Welcome To the New Digital Grid, Connection Architects

Connection Architects

The Connection Shift calls for leaders to become connection architects. This involves emphasizing a management and leadership style that promotes building bonds between people, not separating them through hierarchy and bureaucracy. It has far more to do with the connection of people, markets, and even physical things than before, driven primarily by the interconnected nature of the internet and our digital devices. Our new digital connections have fostered new expectations.

The new digital grid isn’t just connecting physical objects, devices, and sensors, though. It’s also the virtual architecture of enterprise and business success. Today, an organization’s ability to leverage the connective tissue of the digital grid will be the difference between success and failure. In fact, the best organizations in the world are making connection architecture the new strategic pillar. Massive trends toward phenomenon such as the Internet of Things (IoT) will ultimately connect everything to everything. Massive expansion of application program interfaces (APIs) will result in the ability of virtually all connected devices to connect to almost everything. Hyperconnectivity will provide massive new value to consumers while providing innovation opportunities to organizations.

What does all this connectivity require from you and your organization? Integration. Your business must be prepared to integrate into the digital grid. This doesn’t simply mean you snag the latest technologies and turn on the Bluetooth. Interconnectivity must be applied to how people are organized and managed, too.

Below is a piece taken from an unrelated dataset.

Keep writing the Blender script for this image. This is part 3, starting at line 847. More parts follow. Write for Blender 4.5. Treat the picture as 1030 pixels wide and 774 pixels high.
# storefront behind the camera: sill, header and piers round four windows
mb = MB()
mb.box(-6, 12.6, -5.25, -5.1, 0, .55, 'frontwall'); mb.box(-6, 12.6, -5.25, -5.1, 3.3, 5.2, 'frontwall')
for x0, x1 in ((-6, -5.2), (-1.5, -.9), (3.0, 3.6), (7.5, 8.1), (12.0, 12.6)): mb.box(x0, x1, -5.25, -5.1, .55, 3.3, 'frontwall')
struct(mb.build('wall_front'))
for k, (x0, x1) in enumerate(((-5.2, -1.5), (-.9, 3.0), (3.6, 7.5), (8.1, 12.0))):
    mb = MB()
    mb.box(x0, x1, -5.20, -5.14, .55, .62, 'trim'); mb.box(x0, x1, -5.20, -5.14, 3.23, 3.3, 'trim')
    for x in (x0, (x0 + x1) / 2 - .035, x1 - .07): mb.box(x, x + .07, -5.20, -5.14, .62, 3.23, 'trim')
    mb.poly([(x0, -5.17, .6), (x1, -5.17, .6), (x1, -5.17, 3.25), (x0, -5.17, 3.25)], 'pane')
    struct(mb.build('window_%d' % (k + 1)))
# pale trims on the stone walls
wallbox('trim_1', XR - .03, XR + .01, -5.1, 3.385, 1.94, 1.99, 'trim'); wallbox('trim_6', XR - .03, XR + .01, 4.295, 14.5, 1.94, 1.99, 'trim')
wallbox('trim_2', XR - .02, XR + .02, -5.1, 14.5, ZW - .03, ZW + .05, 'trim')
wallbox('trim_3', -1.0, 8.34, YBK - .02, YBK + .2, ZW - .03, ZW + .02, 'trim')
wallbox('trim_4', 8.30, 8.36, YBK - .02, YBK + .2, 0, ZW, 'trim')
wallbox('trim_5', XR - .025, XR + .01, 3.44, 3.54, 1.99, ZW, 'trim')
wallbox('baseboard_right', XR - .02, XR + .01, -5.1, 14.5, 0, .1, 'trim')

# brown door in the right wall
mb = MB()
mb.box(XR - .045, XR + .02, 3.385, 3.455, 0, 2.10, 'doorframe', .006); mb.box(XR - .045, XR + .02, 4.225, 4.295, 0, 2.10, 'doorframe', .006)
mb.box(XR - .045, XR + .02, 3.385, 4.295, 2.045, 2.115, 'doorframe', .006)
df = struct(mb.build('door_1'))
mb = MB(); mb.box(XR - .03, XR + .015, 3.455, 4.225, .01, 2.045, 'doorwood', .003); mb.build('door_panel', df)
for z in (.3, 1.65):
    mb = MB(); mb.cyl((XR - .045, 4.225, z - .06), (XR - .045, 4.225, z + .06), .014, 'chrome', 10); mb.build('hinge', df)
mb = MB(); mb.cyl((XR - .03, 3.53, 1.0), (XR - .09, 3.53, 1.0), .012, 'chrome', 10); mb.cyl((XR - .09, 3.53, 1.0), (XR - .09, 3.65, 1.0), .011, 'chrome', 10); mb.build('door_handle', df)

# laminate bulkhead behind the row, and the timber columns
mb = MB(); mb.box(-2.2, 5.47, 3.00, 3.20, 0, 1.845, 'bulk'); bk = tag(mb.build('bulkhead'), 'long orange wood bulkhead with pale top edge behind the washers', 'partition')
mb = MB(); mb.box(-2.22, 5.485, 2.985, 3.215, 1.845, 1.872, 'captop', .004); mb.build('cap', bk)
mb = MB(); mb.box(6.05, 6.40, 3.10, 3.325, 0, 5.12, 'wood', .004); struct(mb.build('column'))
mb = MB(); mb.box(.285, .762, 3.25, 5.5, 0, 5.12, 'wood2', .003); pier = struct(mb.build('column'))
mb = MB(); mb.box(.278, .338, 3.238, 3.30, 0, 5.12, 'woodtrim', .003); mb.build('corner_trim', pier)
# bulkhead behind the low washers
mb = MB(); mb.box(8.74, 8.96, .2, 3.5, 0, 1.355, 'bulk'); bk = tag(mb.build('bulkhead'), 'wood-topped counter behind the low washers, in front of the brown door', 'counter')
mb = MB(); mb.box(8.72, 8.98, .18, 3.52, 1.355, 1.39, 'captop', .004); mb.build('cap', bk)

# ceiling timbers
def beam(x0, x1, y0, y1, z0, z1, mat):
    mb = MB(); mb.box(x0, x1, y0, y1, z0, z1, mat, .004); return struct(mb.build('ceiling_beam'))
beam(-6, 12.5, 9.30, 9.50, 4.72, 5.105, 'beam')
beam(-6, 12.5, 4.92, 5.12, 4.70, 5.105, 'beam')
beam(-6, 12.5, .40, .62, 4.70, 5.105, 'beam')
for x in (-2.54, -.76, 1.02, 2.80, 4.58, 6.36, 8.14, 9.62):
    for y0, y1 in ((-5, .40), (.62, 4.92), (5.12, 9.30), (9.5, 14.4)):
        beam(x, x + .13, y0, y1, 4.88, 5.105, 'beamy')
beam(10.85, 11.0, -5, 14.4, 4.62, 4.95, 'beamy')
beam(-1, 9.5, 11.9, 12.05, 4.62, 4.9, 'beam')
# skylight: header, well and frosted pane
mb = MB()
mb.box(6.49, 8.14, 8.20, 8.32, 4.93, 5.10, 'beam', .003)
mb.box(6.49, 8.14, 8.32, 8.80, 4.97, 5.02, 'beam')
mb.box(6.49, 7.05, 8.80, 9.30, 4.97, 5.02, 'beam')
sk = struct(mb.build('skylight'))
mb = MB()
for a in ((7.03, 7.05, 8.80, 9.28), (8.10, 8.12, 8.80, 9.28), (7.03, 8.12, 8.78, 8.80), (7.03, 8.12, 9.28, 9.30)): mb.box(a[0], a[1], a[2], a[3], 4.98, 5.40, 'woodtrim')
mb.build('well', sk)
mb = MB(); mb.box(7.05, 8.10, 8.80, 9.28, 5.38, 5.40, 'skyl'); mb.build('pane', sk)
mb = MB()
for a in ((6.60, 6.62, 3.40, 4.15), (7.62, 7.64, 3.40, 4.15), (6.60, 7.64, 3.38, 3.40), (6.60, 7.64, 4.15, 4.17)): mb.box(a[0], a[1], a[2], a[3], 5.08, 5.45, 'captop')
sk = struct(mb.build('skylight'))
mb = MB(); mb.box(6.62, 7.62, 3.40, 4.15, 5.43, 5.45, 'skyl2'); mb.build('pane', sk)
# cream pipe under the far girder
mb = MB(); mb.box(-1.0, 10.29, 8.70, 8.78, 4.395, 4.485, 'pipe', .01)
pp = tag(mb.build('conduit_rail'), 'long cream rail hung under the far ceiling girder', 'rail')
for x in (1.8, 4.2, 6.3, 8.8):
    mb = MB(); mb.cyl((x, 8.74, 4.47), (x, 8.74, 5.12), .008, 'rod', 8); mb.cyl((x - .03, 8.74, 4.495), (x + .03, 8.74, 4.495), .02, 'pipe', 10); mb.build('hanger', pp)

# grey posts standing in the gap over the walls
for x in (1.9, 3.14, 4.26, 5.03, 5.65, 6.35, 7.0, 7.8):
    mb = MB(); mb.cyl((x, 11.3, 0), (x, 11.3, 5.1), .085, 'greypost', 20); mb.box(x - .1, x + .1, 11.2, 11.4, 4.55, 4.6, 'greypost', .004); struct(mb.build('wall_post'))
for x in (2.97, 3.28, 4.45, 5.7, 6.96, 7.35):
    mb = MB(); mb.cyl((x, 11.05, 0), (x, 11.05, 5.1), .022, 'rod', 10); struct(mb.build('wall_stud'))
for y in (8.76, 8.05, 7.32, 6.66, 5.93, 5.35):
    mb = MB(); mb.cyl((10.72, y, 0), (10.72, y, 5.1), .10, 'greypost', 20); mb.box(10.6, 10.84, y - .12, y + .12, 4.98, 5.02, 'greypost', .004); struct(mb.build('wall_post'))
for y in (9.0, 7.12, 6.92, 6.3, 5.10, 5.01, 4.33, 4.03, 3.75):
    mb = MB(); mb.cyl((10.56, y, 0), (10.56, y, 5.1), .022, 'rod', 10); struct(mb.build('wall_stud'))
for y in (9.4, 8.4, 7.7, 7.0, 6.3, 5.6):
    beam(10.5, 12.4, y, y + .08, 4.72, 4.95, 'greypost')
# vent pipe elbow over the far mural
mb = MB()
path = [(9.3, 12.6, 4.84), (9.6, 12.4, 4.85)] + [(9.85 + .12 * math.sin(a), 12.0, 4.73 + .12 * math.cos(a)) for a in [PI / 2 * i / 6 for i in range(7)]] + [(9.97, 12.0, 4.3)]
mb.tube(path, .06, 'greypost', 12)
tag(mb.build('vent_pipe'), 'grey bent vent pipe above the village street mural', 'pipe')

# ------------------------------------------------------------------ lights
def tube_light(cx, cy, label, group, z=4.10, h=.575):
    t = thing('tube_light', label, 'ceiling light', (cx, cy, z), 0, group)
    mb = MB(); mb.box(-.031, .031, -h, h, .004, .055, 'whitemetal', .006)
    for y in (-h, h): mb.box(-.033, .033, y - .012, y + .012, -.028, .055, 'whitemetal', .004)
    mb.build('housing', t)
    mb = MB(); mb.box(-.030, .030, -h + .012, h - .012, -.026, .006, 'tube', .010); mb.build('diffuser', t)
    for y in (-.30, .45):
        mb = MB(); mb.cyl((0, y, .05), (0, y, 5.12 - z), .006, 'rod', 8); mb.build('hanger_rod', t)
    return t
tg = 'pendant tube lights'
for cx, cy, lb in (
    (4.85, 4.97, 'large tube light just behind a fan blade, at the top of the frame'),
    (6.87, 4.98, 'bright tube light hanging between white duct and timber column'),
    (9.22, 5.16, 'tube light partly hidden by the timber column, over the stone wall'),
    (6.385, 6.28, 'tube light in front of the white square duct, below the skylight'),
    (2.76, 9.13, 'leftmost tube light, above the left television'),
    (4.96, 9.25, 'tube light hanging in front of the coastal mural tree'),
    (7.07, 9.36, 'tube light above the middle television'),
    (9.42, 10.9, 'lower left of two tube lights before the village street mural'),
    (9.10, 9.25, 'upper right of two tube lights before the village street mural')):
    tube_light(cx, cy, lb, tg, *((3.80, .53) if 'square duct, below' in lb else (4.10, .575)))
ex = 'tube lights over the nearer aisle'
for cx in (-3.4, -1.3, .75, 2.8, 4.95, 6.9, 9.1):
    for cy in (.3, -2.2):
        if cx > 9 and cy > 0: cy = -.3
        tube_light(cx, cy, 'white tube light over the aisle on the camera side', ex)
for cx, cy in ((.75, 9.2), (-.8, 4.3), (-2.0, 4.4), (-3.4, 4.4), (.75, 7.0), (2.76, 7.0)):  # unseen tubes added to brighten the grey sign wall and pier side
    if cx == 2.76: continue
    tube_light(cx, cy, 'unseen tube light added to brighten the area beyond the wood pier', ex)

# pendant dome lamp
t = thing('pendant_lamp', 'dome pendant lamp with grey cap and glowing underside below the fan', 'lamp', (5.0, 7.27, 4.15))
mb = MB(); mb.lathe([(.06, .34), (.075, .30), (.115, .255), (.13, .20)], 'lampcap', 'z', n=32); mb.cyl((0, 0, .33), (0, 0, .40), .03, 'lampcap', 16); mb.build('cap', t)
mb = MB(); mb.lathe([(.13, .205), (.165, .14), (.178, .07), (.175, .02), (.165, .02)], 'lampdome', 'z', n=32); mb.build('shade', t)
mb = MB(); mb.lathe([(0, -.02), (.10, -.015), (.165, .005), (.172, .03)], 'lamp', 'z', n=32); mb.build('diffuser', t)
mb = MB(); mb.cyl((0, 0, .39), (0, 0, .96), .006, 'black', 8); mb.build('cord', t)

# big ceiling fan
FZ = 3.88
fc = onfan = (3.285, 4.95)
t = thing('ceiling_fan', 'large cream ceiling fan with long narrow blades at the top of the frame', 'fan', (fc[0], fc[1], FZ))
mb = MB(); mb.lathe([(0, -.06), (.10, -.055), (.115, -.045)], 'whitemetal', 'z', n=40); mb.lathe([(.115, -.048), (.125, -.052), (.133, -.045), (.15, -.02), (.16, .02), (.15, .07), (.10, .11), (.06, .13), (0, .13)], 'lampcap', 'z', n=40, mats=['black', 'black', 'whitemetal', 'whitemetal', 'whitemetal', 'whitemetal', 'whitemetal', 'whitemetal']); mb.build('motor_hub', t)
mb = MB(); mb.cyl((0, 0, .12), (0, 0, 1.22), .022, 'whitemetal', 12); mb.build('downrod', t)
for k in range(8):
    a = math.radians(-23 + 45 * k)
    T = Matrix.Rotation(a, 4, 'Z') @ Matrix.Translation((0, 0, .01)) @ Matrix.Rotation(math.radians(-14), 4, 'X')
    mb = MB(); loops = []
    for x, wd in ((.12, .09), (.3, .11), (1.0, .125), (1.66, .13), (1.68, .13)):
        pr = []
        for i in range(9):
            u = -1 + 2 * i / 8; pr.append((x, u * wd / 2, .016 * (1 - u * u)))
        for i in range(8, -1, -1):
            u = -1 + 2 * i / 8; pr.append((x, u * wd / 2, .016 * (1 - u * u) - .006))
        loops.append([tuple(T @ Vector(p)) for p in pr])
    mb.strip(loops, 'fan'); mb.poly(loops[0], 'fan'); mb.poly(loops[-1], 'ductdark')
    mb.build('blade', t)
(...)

Chains of command might be working well for you now, but how much they are actually slowing your company down will become more apparent in time. Both the Millennials and the need for innovation enforce this notion. Millennials are not fond of overly hierarchical structures and are attracted to the flat type of organization common among technology startups. And . . . they’re the people you need to hire to gain a mastery of these technologies.

Today’s management in particular has become obsessed with controlling the lowest common denominator in a company. Some even treat employees like they don’t have a brain until they reach the executive level, and even then, respect isn’t promised. Too many organizations today are overly focused on what I call “journalistic management” – recording and reporting. This leadership style leads to management forcing employees to waste time and energy on recording and reporting their moment-to-moment activities. The problem with this? It values a process-specific accountability over a results-based one.

Instead of measuring performance on the final product, leaders today are focused on the journey. In the case of enterprises, the journey matters far less than the end results. Whether the project was completed to satisfactory standards should be the only measurement of performance. But I get it. Middle management is held responsible for watching over their employees. Executives are concerned that management is not cracking the whip and that they will suffer the consequences of this negligence.

This is a ruthless cycle perpetuated by fear that only serves to leave your team disconnected and more preoccupied with maintaining their career. You may be thinking that’s the point – that you must scare and alienate your employees into doing their work by letting them know they are constantly being watched. I won’t deny this scare tactic works, but it certainly does not foster the connectivity necessary for innovation.